これら4つの「貯めるお金」「使うお金」「増やすお金」「守るお金」を分けて管理することは、単なる会計整理にとどまりません。これはお寺の「現在地(=財政の地図)」を正確に把握するための第一歩であり、同時に、トラブルを防ぎ、信頼を守る最も確実な方法です。
例えば、檀家さんから本堂の改修費用や仏像の修復のための資金として預かったお金は本来、「使ってはいけないお金」ですが、口座を分けずに一つの財布で管理していると、日常の支出と混ざってしまい、意図せず他の用途に使ってしまうことがあります。

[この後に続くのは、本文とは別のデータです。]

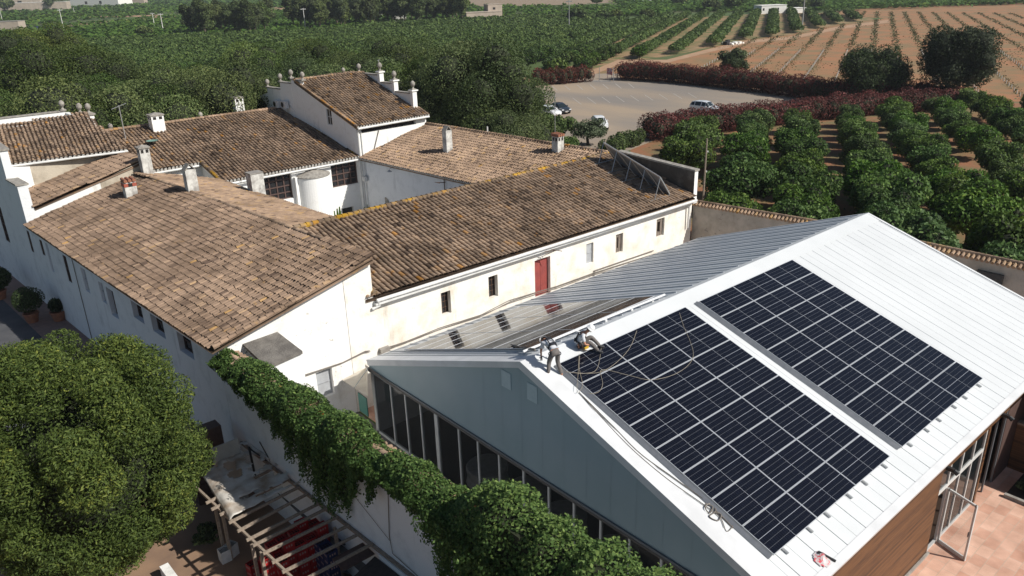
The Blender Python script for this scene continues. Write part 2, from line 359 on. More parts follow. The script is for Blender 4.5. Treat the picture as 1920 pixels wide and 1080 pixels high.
# ------------------------------------------------------------ leaves
def leaf_quads(P, Nrm, size, tint, rs, aspect=.55, jitter=.8):
    """one kite-shaped leaf (or spray of leaves) per point, facing roughly along Nrm"""
    n = len(P); N = Nrm+rs.normal(0, jitter, (n, 3)); N /= np.linalg.norm(N, axis=1)[:, None]+1e-9
    A = np.cross(N, rs.normal(0, 1, (n, 3))); A /= np.linalg.norm(A, axis=1)[:, None]+1e-9
    B = np.cross(N, A); s = (size*rs.uniform(.6, 1.35, n))[:, None]
    V = np.stack([P-A*s, P+B*s*aspect-A*s*.1, P+A*s, P-B*s*aspect-A*s*.1], 1).reshape(-1, 3)
    return V, np.arange(4*n).reshape(-1, 4), tint
def crown_points(rs, lobes, per, fill=.35):
    """lobes: list of (cx,cy,cz,rx,ry,rz); points in a shell of each lobe"""
    P = []; N = []; T = []
    tot = sum(l[3]*l[4]+l[4]*l[5]+l[3]*l[5] for l in lobes)
    for l in lobes:
        n = max(6, int(per*(l[3]*l[4]+l[4]*l[5]+l[3]*l[5])/tot)); d = rs.normal(0, 1, (n, 3)); d /= np.linalg.norm(d, axis=1)[:, None]
        rad = 1-np.abs(rs.normal(0, fill*.5, n)); rad = np.clip(rad, .25, 1.12)
        c = np.array(l[:3]); r = np.array(l[3:6])
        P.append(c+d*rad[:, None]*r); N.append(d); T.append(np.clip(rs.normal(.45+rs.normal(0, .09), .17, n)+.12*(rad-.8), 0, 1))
    return np.concatenate(P), np.concatenate(N), np.concatenate(T)
def make_lobes(rs, R, H, nl, squash=.8, lr=(.3, .5), low=.1):
    L = [(0, 0, H*.55, R*.72, R*.72, H*.36)]
    for i in range(nl):
        a = rs.uniform(0, 2*math.pi); e = rs.uniform(-.35, 1); r = rs.uniform(.5, .82)*R; ce = math.sqrt(max(0, 1-e*e*.75))
        q = rs.uniform(*lr)*R
        L.append((r*ce*math.cos(a), r*ce*math.sin(a), H*.52+e*H*.36, q, q, q*squash))
    return L
def crown_mesh(name, m, rs, lobes, n, size, aspect=.55, jitter=.8, core=True, fill=.35):
    P, N, T = crown_points(rs, lobes, n, fill)
    V, F, T = leaf_quads(P, N, size, T, rs, aspect, jitter); mi = np.zeros(len(F), int)
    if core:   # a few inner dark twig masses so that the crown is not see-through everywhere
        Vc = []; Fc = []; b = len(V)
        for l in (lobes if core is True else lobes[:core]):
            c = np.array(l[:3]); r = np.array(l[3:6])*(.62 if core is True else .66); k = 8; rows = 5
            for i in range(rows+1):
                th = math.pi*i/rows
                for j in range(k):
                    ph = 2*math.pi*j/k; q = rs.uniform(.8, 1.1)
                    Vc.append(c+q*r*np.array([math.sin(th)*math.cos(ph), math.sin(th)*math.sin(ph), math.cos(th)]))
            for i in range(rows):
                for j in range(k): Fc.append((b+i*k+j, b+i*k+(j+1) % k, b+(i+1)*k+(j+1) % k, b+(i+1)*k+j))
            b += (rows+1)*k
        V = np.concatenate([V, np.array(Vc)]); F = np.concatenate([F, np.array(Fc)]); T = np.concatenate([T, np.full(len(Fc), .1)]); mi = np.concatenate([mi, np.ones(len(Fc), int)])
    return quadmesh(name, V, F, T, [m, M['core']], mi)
def trunk_mesh(name, rs, H, R, r0, nb=5, forks=.35):
    b = MB(); b.tube([(0, 0, -.1), (.05*H*rs.uniform(-1, 1), .03*H, H*forks*.5), (0, 0, H*forks)], [r0*1.25, r0, r0*.85], 8)
    for i in range(nb):
        a = 2*math.pi*i/nb+rs.uniform(-.4, .4); q = rs.uniform(.45, .75)*R
        b.tube([(0, 0, H*forks*.9), (q*.45*math.cos(a), q*.45*math.sin(a), H*(forks+.12)), (q*math.cos(a), q*math.sin(a), H*(forks+.32))], [r0*.6, r0*.38, r0*.12], 6)
    o = b.build(name, M['bark']); return o
def tree_proto(name, label, cat, group, crownm, H, R, nleaf, size, seed, nl=14, trunk_r=.16, squash=.8, forks=.35, **k):
    rs = np.random.RandomState(seed); t = empty(name, label=label, cat=cat, group=group)
    me = crown_mesh('crown', crownm, rs, make_lobes(rs, R, H, nl, squash), nleaf, size, **k); link('crown', me, t)
    tr = trunk_mesh('trunk', rs, H, R, trunk_r, forks=forks); tr.parent = t
    return t
PROTO_USED = {}
ORD = ['', 'first', 'second', 'third', 'fourth', 'fifth', 'sixth', 'seventh', 'eighth', 'ninth', 'tenth', 'eleventh', 'twelfth', 'thirteenth', 'fourteenth', 'fifteenth', 'sixteenth', 'seventeenth', 'eighteenth', 'nineteenth', 'twentieth']
TENS = ['', '', 'twenty', 'thirty', 'forty', 'fifty', 'sixty', 'seventy', 'eighty', 'ninety']
def nth(n): return ORD[n] if n <= 20 else (TENS[n//10 % 10]+('-'+ORD[n % 10] if n % 10 else 'th').replace('yth', 'ieth') if n % 10 else TENS[n//10 % 10][:-1]+'ieth')
def place(proto, x, y, z=0, rz=0, s=1., sz=None, label=None):
    if proto.name not in PROTO_USED: PROTO_USED[proto.name] = 1; o = proto
    else: o = copy_tree(proto)
    o.location = (x, y, z); o.rotation_euler = (0, 0, rz); o.scale = (s, s, sz or s)
    if label: o['label'] = label
    return o

# ------------------------------------------------------------ roofs
def tile_roof(name, A, B, C, D, m, parent, sp=.235, cl=.36, r=.088, seed=1, ridge=True, bias=0., wob=.012, mort=False):
    """barrel-tile roof over quad A-B (eave) and D-C (ridge)"""
    rs = np.random.RandomState(seed); A, B, C, D = [Vector(p) for p in (A, B, C, D)]
    u = (B-A).normalized(); n = u.cross(D-A).normalized(); n = n if n.z > 0 else -n; v = n.cross(u)
    if v.dot(D-A) < 0: v = -v
    q2 = [((p-A).dot(u), (p-A).dot(v)) for p in (A, B, C, D)]
    def inside(x, y):
        for i in range(4):
            x0, y0 = q2[i]; x1, y1 = q2[(i+1) % 4]
            if (x1-x0)*(y-y0)-(y1-y0)*(x-x0) < -.02: return False
        return True
    L = max(p[0] for p in q2); l0 = min(p[0] for p in q2); Hh = max(p[1] for p in q2)
    sag = lambda x, y: .022*math.sin(x*.9+seed)*math.sin(y*1.1+seed*.7)+.02*math.sin(x*.37+y*.6)
    V = []; F = []; T = []; A_ = np.array(A); u_ = np.array(u); v_ = np.array(v); n_ = np.array(n)
    nc = int((L-l0)/sp); nr = int(Hh/cl)+1; ang = [math.radians(a) for a in (0, 40, 90, 140, 180)]
    for i in range(nc+1):
        cx0 = l0+sp*.5+i*sp; ct = rs.normal(0, .035); cj = rs.uniform(-.022, .022)
        for j in range(nr):
            y0 = j*cl-.05+rs.uniform(-.02, .02)+(cj if j else 0)
            if not inside(cx0, max(.02, min(Hh-.02, (j+.5)*cl))): continue
            cx = cx0+rs.normal(0, wob); tt = float(np.clip(rs.normal(.47+bias+ct, .11), 0, 1))
            if rs.rand() < .03: tt = rs.uniform(.75, 1)
            if rs.rand() < .05: tt = rs.uniform(0, .2)
            sg = n_*sag(cx0, y0); b = len(V); y1 = y0+cl*1.2; sk_ = rs.normal(0, .008); lift = .028+rs.uniform(0, .012)
            for yy, rr, zz, dx in ((y0, r*1.05, lift, sk_), (y1, r*.85, 0, -sk_)):
                for a in ang: V.append(A_+u_*(cx+dx+rr*math.cos(a))+v_*yy+n_*(.02+zz+rr*.92*math.sin(a))+sg)
            for k in range(4): F.append((b+k, b+k+1, b+6+k, b+5+k)); T.append(tt)
            b = len(V); tt2 = float(np.clip(tt-.30+rs.normal(0, .08), 0, 1)); c2 = cx0+sp*.5
            for yy, zz in ((y0+.1, .03), (y1+.1, 0)):
                for dx, dz in ((-.07, .05), (0, 0), (.07, .05)): V.append(A_+u_*(c2+dx)+v_*yy+n_*(zz+dz-.03)+sg)
            for k in range(2): F.append((b+k, b+k+1, b+4+k, b+3+k)); T.append(tt2)
    # bed under the tiles
    b = len(V); off = -.09
    for p in (A, B, C, D): V.append(np.array(p)+n_*off)
    F.append((b, b+1, b+2, b+3)); T.append(.05)
    for p in (A, B, C, D): V.append(np.array(p)+n_*(off-.12))
    for i in range(4): F.append((b+i, b+(i+1) % 4, b+4+(i+1) % 4, b+4+i)); T.append(.3)
    F.append((b+7, b+6, b+5, b+4)); T.append(.3)
    me = quadmesh(name, np.array(V), np.array(F), np.array(T), [m]); o = link(name, me, parent)
    if mort:   # whitewashed mortar plugs in the tile ends along the eave
        b = MB()
        for i in range(nc+1):
            cx = l0+sp*.5+i*sp; c = A+u*cx-v*.075+n*.035
            if cx > (B-A).length-.02 or cx < .02: continue
            b.add([c+u*(r*.98*math.cos(a))+n*(r*.9*math.sin(a)) for a in ang], [(0, 1, 2, 3, 4)]); b.add([c-u*.1-n*.02, c+u*.1-n*.02, c+u*.1-n*.1, c-u*.1-n*.1], [(0, 1, 2, 3)])
        b.build('eave_mortar', M['mortar'], o)
    return o
def cap_row(name, p, q, parent, r=.13, step=.34, seed=3, m=None, z=.06, bias=.2, lab=None):
    rs = np.random.RandomState(seed); p = Vector(p); q = Vector(q); L = (q-p).length; d = (q-p)/L; sd = d.cross(Vector((0, 0, 1))).normalized(); up = sd.cross(d)
    b = MB(); k = int(L/step)
    for i in range(k+1):
        a = p+d*(i*step); c = p+d*min(L, i*step+step*1.15); t = float(np.clip(rs.normal(.5+bias, .2), 0, 1)); vs = []
        for pt, rr, zz in ((a, r*1.06, .03), (c, r*.92, 0)):
            for an in (-10, 30, 60, 90, 120, 150, 190):
                an = math.radians(an); vs.append(pt+sd*rr*math.cos(an)+up*(rr*.8*math.sin(an)+z+zz)+sd*rs.normal(0, .003))
        b.add(vs, [(j, j+1, j+8, j+7) for j in range(6)]+[tuple(range(7))], 0, t)
    b.bar(p+Vector((0, 0, z-.02)), q+Vector((0, 0, z-.02)), r*1.7, .1, 0, .3)
    o = b.build(name, m or M['cap'], parent, tint=True)
    if lab: o['label'] = lab
    return o
def holed_wall(b, p0, p1, z0, z1, holes, depth=.28, inward=None, mi=0, brk=()):
    """vertical wall sheet p0->p1 (xy) with rectangular recesses; holes = (s0,s1,za,zb) along the wall; z1 may be a function of s"""
    p0 = Vector((p0[0], p0[1], 0)); p1 = Vector((p1[0], p1[1], 0)); L = (p1-p0).length; d = (p1-p0)/L; n = Vector(inward).normalized()
    top = z1 if callable(z1) else (lambda s: z1)
    zmx = max([h[3] for h in holes]+[z0+.01])
    ss = sorted(set([0, L]+list(brk)+[x for h in holes for x in h[:2]])); zs = sorted(set([z0, zmx]+[x for h in holes for x in h[2:4]]))
    P = lambda s, z, k=0: p0+d*s+n*k+Vector((0, 0, z))
    for i in range(len(ss)-1):
        a, c = ss[i], ss[i+1]
        for j in range(len(zs)-1):
            e, f = zs[j], zs[j+1]
            if any(h[0]-1e-5 <= a and c <= h[1]+1e-5 and h[2]-1e-5 <= e and f <= h[3]+1e-5 for h in holes): continue
            if e >= top(a) and e >= top(c): continue
            b.add([P(a, min(e, top(a))), P(c, min(e, top(c))), P(c, min(f, top(c))), P(a, min(f, top(a)))], [(0, 1, 2, 3)], mi)
        if max(top(a), top(c)) > zmx: b.add([P(a, min(zmx, top(a))), P(c, min(zmx, top(c))), P(c, top(c)), P(a, top(a))], [(0, 1, 2, 3)], mi)
    for h in holes:
        a, c, e, f = h; q = [P(a, e), P(c, e), P(c, f), P(a, f)]; r = [P(a, e, depth), P(c, e, depth), P(c, f, depth), P(a, f, depth)]
        for k in range(4): b.add([q[k], q[(k+1) % 4], r[(k+1) % 4], r[k]], [(0, 1, 2, 3)], mi)
    return lambda s, z, k=depth: P(s, z, k)
def window(parent, P, h, depth, kind='dark', frame=None, name='window', nx=2, ny=3, fw=.05, lab=None):
    """P(s,z,k): frame bars with panes behind them at the back of a recess"""
    a, c, e, f = h; b = MB(); k = depth-.04
    fr = frame or M['shutter']
    if kind == 'blank':
        b.add([P(a, e, depth-.01), P(c, e, depth-.01), P(c, f, depth-.01), P(a, f, depth-.01)], [(0, 1, 2, 3)])
        b.bar(P(a+.04, (e+f)/2, k), P(c-.04, (e+f)/2, k), .03, .03)
        o = b.build(name, M['greyshutter'], parent)
    else:
        for i in range(nx+1):
            s = a+(c-a)*i/nx; s = min(max(s, a+fw/2), c-fw/2); b.bar(P(s, e, k), P(s, f, k), fw, fw, up=(0, 1, 0))
        for i in range(ny+1):
            z = e+(f-e)*i/ny; z = min(max(z, e+fw/2), f-fw/2); b.bar(P(a, z, k+.005), P(c, z, k+.005), fw*.95, fw*.95)
        o = b.build(name, fr, parent)
        g = MB(); g.add([P(a, e, depth-.012), P(c, e, depth-.012), P(c, f, depth-.012), P(a, f, depth-.012)], [(0, 1, 2, 3)]); g.build('pane', M['paneblack'], o)
    if lab: o['label'] = lab
    return o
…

そして一度このようなことが起これば、檀家さんや地域の方々からの信頼を失いかねません。
お寺の運営は「信頼」で成り立っています。立派な建物があっても、法要や行事が盛んでも、信頼を失えばその土台は一瞬で崩れます。
逆に言うと、お金の管理の正確さこそが、お寺の信用そのものなのですまた、お金を分けて管理する仕組みを一度つくってしまえば、実際は1つの財布でやりくりするよりもはるかに楽になります。
「貯めるお金」で未来を守り、「使うお金」で日常を維持し、「増やすお金」でご縁を広げ、「守るお金」で不安を取り除く。この4つをきちんと区別することで、どんなお寺でも財務の見通しが格段にクリアになります。
檀家さんが「お寺に寄付をとられた」と感じるのは信頼関係がないから

お寺の重要な財政基盤の一つに、檀家さんや信徒の方々からの寄付があります。しかし現実には、この寄付が思うように集まらず、最終的に寺院を閉じざるを得なくなったという事例も少なくありません。
そこまで至らなくとも、「寄付をお願いしたら嫌な顔をされた」「『寄付をとられた』と誤解された」といったこうした話は決して珍しくないのです。なぜ、このような反応が起こるのか。その根本的な理由は、普段からの信頼関係が築けていないことにあります。
寄付というのは、単なる「お金のお願い」ではありません。日頃からのお付き合いや活動の透明性を通じて、「このお寺なら託しても安心だ」と思ってもらえてこそ、はじめて成立するものです。
普段からお金の管理をしっかり行い、寺だよりやホームページ、SNSなどを通じて、お寺の活動内容や寄付金の使途を報告していれば、寄付のお願いをしても自然と理解していただけます。
しかし、寄付を募るときだけ急に連絡をしたり、財政の現状を隠したままお願いをするようなやり方では、反発されてしまうのも当然のことです。さらに残念なのは、檀家さんから寄付が集まらないからといって、クラウドファンディングに頼る寺院が増えていることです。
もちろん、クラウドファンディング自体は便利な仕組みですが、そこに信頼関係がなければ成功は難しいのが現実です。「目標額を達成したら終わり」ではなく、その後の報告や感謝の伝え方、そして何より「お寺として何を実現したいのか」が明確でなければ、人の心は動きません。私は、クラウドファンディングのようなその場しのぎの資金調達よりも、普段の行いにこそ真の投資価値があると考えています。日々の法要や行事、地域との関わりの中で信頼を積み重ね、必要なときに自然と協力してもらえる関係を築く。
こうした地道な積み重ねこそが、最も確実で、最も健全な“未来への投資”です。寄付とはお願いではなく、信頼の結果としていただくものだということを忘れず、日常の中で信頼を育てていくことが寺院経営の基本なのです。